Existing analytics, search visibility, enquiries, support questions, and sales conversations can all reveal where people become uncertain or where the wrong visitors enter the journey.

  • Business and customer interviews
  • Existing-site and content review
  • Competitor and category context
  • Current lead or booking workflow

02

2. Frame the release

Discovery becomes a product frame: priority audiences, core messages, sitemap, conversion paths, technical boundaries, and a release scope. This is where ambition becomes an ordered plan.

A sitemap is not merely a list of pages. It describes the hierarchy of decisions. The most important content should be easy to find, and each page should have a reason to exist.

  • Audience and messaging frame
  • Sitemap and page responsibilities
  • Conversion and booking paths
  • Integration and migration plan

03

3. Build the content foundation

Design works better with real content. We audit what can be retained, identify missing evidence, and shape the language around the questions the audience must answer.

Search intent belongs here too. SEO is not a final layer of keywords; it affects page structure, topic coverage, headings, internal links, metadata, and redirect decisions from the beginning.

  • Content inventory and ownership
  • Evidence and project proof
  • Search themes and page intent
  • Photography and supporting assets

04

4. Design the decision journey

The interface establishes hierarchy, pace, credibility, and action. We review real pages and responsive behaviour instead of approving a decorative homepage in isolation.

Every important page should make three things clear: where the visitor is, what matters here, and what a useful next action looks like.
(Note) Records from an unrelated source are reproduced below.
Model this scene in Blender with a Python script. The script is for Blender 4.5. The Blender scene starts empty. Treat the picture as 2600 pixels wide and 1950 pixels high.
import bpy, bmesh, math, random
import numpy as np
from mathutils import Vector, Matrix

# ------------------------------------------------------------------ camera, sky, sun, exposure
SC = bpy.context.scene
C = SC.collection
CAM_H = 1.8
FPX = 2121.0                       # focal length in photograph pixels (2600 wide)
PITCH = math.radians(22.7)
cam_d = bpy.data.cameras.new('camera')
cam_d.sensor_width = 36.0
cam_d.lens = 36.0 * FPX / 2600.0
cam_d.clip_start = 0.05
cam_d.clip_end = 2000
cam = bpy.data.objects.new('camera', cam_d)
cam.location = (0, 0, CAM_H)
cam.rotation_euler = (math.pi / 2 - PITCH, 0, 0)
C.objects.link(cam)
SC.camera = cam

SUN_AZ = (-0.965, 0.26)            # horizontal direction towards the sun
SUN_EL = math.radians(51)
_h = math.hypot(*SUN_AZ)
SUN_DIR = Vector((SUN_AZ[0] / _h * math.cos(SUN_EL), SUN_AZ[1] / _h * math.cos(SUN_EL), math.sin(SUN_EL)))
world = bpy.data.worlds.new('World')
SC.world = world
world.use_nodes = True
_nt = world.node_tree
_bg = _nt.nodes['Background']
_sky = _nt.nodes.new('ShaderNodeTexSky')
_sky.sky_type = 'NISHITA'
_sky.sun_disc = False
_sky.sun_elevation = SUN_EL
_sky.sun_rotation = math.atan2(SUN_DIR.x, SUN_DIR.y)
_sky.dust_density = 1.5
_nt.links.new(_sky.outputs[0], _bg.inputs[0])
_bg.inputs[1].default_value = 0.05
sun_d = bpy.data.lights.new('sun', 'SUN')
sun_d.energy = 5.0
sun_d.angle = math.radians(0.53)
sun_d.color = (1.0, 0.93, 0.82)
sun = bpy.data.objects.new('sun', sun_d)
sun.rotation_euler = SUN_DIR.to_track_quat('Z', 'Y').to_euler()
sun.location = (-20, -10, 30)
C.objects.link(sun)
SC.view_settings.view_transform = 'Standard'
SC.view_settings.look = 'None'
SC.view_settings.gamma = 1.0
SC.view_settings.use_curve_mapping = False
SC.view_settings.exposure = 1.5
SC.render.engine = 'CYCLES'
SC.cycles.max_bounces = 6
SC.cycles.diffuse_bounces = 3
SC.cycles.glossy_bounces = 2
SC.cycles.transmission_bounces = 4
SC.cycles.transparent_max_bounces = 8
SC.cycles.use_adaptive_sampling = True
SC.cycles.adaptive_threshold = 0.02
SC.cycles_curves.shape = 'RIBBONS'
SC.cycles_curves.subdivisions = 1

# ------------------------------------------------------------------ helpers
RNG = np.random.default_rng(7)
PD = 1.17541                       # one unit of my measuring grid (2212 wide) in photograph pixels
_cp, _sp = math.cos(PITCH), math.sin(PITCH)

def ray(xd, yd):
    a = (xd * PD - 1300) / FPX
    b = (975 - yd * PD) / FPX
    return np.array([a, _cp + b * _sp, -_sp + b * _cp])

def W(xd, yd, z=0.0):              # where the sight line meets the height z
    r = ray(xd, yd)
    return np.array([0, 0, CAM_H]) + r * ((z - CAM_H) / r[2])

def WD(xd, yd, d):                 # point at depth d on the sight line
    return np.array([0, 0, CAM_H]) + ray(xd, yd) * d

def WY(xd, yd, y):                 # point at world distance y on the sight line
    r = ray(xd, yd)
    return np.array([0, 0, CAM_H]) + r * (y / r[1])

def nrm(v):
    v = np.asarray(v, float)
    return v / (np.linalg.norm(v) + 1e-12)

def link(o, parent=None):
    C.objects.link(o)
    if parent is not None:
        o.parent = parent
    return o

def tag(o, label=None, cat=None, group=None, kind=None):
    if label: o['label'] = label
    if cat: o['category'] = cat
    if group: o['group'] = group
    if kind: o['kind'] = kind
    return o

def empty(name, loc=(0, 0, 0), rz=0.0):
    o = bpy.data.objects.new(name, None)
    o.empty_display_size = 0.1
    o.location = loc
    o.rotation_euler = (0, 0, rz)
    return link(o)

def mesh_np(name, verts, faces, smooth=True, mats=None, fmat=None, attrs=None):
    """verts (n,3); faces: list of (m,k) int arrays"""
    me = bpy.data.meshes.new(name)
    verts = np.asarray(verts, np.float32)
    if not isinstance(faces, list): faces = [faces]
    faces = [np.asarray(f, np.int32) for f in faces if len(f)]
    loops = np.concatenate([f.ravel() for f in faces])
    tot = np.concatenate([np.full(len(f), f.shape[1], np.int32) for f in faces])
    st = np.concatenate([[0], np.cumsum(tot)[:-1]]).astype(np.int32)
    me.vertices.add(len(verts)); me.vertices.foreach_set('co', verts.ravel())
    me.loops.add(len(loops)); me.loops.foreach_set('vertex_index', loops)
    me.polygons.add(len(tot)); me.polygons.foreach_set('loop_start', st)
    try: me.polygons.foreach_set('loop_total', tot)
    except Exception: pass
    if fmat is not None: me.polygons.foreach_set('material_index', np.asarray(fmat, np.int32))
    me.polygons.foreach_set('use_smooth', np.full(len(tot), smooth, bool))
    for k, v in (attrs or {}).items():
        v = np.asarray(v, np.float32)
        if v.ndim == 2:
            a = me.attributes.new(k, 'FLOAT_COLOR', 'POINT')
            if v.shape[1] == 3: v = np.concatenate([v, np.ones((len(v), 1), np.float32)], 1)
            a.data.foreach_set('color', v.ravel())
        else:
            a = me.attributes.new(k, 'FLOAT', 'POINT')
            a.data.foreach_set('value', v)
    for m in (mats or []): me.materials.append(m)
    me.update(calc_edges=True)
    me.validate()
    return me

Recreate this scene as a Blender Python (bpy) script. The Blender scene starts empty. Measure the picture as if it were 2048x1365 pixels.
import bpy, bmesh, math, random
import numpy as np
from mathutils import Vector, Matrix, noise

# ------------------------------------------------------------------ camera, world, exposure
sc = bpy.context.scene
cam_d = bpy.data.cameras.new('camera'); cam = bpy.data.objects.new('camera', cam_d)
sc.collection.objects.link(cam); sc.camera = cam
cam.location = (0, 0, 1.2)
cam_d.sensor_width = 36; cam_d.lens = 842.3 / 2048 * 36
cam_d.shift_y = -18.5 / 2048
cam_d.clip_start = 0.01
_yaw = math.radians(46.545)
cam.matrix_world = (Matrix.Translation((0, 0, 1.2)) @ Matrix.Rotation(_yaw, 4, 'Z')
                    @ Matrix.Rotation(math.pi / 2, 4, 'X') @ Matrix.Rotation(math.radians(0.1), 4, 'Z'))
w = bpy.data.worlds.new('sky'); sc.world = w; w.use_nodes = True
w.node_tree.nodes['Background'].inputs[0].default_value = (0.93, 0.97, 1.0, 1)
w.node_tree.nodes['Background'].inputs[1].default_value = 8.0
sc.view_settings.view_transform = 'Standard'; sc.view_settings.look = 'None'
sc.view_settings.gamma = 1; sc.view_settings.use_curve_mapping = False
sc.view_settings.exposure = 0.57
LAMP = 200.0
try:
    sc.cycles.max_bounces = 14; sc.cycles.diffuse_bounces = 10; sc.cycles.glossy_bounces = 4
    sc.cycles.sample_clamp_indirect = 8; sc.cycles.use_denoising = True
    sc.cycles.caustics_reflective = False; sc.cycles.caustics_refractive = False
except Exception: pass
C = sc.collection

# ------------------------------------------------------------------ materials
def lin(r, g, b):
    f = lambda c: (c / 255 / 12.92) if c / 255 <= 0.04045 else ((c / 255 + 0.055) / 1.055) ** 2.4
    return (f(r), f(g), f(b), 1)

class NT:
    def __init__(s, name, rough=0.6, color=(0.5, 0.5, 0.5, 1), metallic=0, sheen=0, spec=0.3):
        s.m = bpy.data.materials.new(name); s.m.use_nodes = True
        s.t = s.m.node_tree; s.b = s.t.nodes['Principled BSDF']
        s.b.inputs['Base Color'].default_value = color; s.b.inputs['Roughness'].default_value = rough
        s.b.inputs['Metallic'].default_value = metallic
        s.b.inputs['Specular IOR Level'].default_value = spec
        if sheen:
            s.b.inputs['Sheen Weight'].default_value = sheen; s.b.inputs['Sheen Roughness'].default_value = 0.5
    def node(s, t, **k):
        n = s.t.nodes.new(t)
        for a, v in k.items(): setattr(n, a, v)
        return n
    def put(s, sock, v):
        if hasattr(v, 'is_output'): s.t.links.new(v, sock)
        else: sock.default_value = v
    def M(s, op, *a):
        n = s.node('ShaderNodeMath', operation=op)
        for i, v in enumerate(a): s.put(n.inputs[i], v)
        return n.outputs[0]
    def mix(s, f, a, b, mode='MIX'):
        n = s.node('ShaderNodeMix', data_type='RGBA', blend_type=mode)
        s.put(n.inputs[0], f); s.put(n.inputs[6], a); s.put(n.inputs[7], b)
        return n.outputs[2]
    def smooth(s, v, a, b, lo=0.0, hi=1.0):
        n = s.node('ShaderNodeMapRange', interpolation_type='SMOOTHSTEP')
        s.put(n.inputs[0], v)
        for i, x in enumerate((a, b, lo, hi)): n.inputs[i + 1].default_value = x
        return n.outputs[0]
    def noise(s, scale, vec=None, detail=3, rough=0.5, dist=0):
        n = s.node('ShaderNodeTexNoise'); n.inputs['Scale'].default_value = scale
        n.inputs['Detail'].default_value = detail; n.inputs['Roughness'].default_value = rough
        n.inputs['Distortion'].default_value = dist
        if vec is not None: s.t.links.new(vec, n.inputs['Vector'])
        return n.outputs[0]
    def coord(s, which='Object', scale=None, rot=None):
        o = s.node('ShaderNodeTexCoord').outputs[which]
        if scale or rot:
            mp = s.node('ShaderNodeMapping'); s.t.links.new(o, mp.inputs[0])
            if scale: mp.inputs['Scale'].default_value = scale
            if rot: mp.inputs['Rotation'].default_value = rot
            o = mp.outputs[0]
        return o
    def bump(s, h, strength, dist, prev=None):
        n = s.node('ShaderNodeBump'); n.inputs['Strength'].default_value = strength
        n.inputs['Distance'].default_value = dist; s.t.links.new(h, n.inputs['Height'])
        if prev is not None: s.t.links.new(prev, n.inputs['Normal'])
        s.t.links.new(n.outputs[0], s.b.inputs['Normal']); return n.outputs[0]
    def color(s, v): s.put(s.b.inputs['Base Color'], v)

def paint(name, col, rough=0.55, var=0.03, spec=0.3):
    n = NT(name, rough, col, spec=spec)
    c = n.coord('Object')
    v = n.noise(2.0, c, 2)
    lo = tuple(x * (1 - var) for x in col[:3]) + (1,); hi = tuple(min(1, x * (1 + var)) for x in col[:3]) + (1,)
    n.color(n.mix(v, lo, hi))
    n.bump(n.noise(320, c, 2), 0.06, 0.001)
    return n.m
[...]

  • Page hierarchy and responsive layouts
  • Reusable components and interaction states
  • Forms, booking steps, and error paths
  • Accessibility and content readability

05

5. Develop in reviewable slices

Implementation should not disappear behind a long silent phase. We build working slices so content, interface, and technical behaviour can be reviewed together.

This is also where performance, metadata, integrations, validation, and browser behaviour become testable rather than aspirational.

  • Maintainable templates and components
  • Content and form integration
  • Automated feature coverage
  • Responsive and browser verification

06

6. Launch without throwing away history

Launch is a controlled migration, not a file upload. Domains, HTTPS, email delivery, analytics choices, forms, sitemaps, canonical URLs, redirects, and indexing signals all need verification.

After launch, real usage provides better questions. Maintenance should include operational reliability and deliberate iteration—not only software updates.

  • Redirect and indexing checks
  • Production forms and email delivery
  • Performance and error monitoring
  • A prioritised post-launch backlog

Next step

A process should create confidence, not ceremony.

The stages are not a rigid waterfall. Content can expose a sitemap problem; development can reveal a better interaction; user feedback can change the next priority. The structure exists so those discoveries happen visibly.

What matters is that the project keeps a shared understanding of the goal, the current decision, and the next reviewable outcome.